* **EXERCISE GOAL**
Write out the records below word for word, please.

[Records with scene code]
-=-=-
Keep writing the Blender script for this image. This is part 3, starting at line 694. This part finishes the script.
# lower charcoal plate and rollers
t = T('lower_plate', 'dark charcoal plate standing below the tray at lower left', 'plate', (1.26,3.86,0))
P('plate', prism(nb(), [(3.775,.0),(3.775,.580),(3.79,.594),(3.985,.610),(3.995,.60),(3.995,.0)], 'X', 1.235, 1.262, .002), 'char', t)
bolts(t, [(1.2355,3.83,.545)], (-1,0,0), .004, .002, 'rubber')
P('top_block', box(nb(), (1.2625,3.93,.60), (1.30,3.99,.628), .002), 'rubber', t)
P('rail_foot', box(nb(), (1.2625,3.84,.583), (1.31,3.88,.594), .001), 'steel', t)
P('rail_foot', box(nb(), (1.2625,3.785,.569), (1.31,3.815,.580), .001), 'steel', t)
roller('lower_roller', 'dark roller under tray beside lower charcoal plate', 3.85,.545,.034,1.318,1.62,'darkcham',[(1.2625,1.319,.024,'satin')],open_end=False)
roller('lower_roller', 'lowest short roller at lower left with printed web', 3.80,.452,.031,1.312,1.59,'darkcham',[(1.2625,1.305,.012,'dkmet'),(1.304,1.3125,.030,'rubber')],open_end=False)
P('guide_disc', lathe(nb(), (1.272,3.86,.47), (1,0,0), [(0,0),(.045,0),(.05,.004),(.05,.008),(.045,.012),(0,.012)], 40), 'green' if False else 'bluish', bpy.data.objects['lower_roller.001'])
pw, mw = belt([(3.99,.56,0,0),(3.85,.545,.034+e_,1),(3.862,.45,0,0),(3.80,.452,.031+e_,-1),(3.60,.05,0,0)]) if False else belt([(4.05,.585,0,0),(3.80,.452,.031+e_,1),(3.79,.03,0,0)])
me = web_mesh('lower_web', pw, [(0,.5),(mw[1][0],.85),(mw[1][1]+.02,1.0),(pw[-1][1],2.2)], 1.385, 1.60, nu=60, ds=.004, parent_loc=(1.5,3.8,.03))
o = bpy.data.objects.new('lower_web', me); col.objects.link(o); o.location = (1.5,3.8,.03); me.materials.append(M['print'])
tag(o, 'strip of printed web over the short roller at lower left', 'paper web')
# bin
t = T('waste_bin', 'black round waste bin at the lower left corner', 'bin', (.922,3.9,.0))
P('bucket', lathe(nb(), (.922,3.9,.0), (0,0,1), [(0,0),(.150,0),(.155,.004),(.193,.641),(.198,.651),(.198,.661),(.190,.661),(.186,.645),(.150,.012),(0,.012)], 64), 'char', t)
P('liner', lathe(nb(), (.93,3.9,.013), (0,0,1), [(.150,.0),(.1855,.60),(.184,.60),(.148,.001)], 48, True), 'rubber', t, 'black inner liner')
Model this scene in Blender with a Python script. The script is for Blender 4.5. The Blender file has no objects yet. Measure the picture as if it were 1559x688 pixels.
-=-=-
* **EXERCISE RESULT**
Keep writing the Blender script for this image. This is part 3, starting at line 694. This part finishes the script.
# lower charcoal plate and rollers
t = T('lower_plate', 'dark charcoal plate standing below the tray at lower left', 'plate', (1.26,3.86,0))
P('plate', prism(nb(), [(3.775,.0),(3.775,.580),(3.79,.594),(3.985,.610),(3.995,.60),(3.995,.0)], 'X', 1.235, 1.262, .002), 'char', t)
bolts(t, [(1.2355,3.83,.545)], (-1,0,0), .004, .002, 'rubber')
P('top_block', box(nb(), (1.2625,3.93,.60), (1.30,3.99,.628), .002), 'rubber', t)
P('rail_foot', box(nb(), (1.2625,3.84,.583), (1.31,3.88,.594), .001), 'steel', t)
P('rail_foot', box(nb(), (1.2625,3.785,.569), (1.31,3.815,.580), .001), 'steel', t)
roller('lower_roller', 'dark roller under tray beside lower charcoal plate', 3.85,.545,.034,1.318,1.62,'darkcham',[(1.2625,1.319,.024,'satin')],open_end=False)
roller('lower_roller', 'lowest short roller at lower left with printed web', 3.80,.452,.031,1.312,1.59,'darkcham',[(1.2625,1.305,.012,'dkmet'),(1.304,1.3125,.030,'rubber')],open_end=False)
P('guide_disc', lathe(nb(), (1.272,3.86,.47), (1,0,0), [(0,0),(.045,0),(.05,.004),(.05,.008),(.045,.012),(0,.012)], 40), 'green' if False else 'bluish', bpy.data.objects['lower_roller.001'])
pw, mw = belt([(3.99,.56,0,0),(3.85,.545,.034+e_,1),(3.862,.45,0,0),(3.80,.452,.031+e_,-1),(3.60,.05,0,0)]) if False else belt([(4.05,.585,0,0),(3.80,.452,.031+e_,1),(3.79,.03,0,0)])
me = web_mesh('lower_web', pw, [(0,.5),(mw[1][0],.85),(mw[1][1]+.02,1.0),(pw[-1][1],2.2)], 1.385, 1.60, nu=60, ds=.004, parent_loc=(1.5,3.8,.03))
o = bpy.data.objects.new('lower_web', me); col.objects.link(o); o.location = (1.5,3.8,.03); me.materials.append(M['print'])
tag(o, 'strip of printed web over the short roller at lower left', 'paper web')
# bin
t = T('waste_bin', 'black round waste bin at the lower left corner', 'bin', (.922,3.9,.0))
P('bucket', lathe(nb(), (.922,3.9,.0), (0,0,1), [(0,0),(.150,0),(.155,.004),(.193,.641),(.198,.651),(.198,.661),(.190,.661),(.186,.645),(.150,.012),(0,.012)], 64), 'char', t)
P('liner', lathe(nb(), (.93,3.9,.013), (0,0,1), [(.150,.0),(.1855,.60),(.184,.60),(.148,.001)], 48, True), 'rubber', t, 'black inner liner')
Model this scene in Blender with a Python script. The script is for Blender 4.5. The Blender file has no objects yet. Measure the picture as if it were 1559x688 pixels.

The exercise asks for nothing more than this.